It made me wonder where this sauerkraut factory was and when it burned. Dove was born in Canandaigua, NY, and raised in Geneva, NY, at the north end of Seneca Lake, whose south end is just a short drive from this studio. In those areas around Canandaigua and Geneva are large fields where cabbage is grown. There are, as a result, several factories in the area for the production of sauerkraut. I am not sure if it still applies but at one time this area and one village in particular, Phelps, was the sauerkraut capital of the world.
Just makes me wonder if Dove was basing this painting on a fire from the home of his youth. I was able to find an account of a large sauerkraut factory fire in that area in November of 1917. This story of the fire mentioned that the fire was fought solely with chemicals which might account for the multiple colors of the flames in Dove’s painting.
It also mentioned railroads tracks next to the factory which encumbered the firefighters. I believe the fence-like structures at the lower part of the painting are actually railroad tracks.
Perhaps Dove, who was living in NYC at the time was visiting either his or his wife’s parents and witnessed the fire or was told about it, with the person telling the story mentioning the wild colors of the fire as the chemicals mixed with the flames.
It’s one of those tiny questions in small stories that may never have an answer. But I like to think that this might have been the story behind this painting that I like and chose to accompany a quote that I also like from the artist.
Another of my readers is from the Finger Lakes region, and in his most recent post about local festivals, he included this:
“Even closer, and even more aromatic, is Phelps and its Sauerkraut Festival. There’s still quite a lot of cabbages around, many in elected positions, even if the local kraut factories are long gone. But the villagers still celebrate the joys of pickled cabbage, and make a wonderful chocolate-kraut cake.

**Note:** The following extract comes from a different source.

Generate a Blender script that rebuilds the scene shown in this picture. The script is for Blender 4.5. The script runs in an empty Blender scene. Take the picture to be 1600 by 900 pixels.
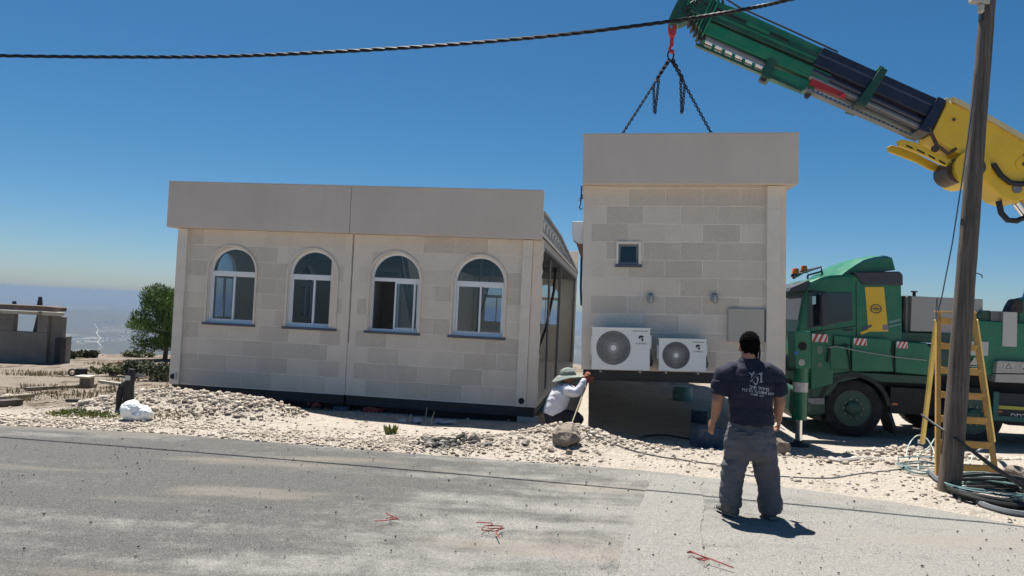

One of the largest sauerkraut factories in the world was just down the road, in Shortsville, until last year. They make “Silver Floss,” which I’ve always felt, is a most charming and poetical name for canned cabbage. The company shifted production to Bear Creek, Wisconsin. That’s over a hundred miles from Milwaukee, but I swear when the wind blows from the northwest, I know it’s there. It’s part of why I feel at home in Wisconsin, the invigorating tang of lactic acid and fermenting cabbage in the air.”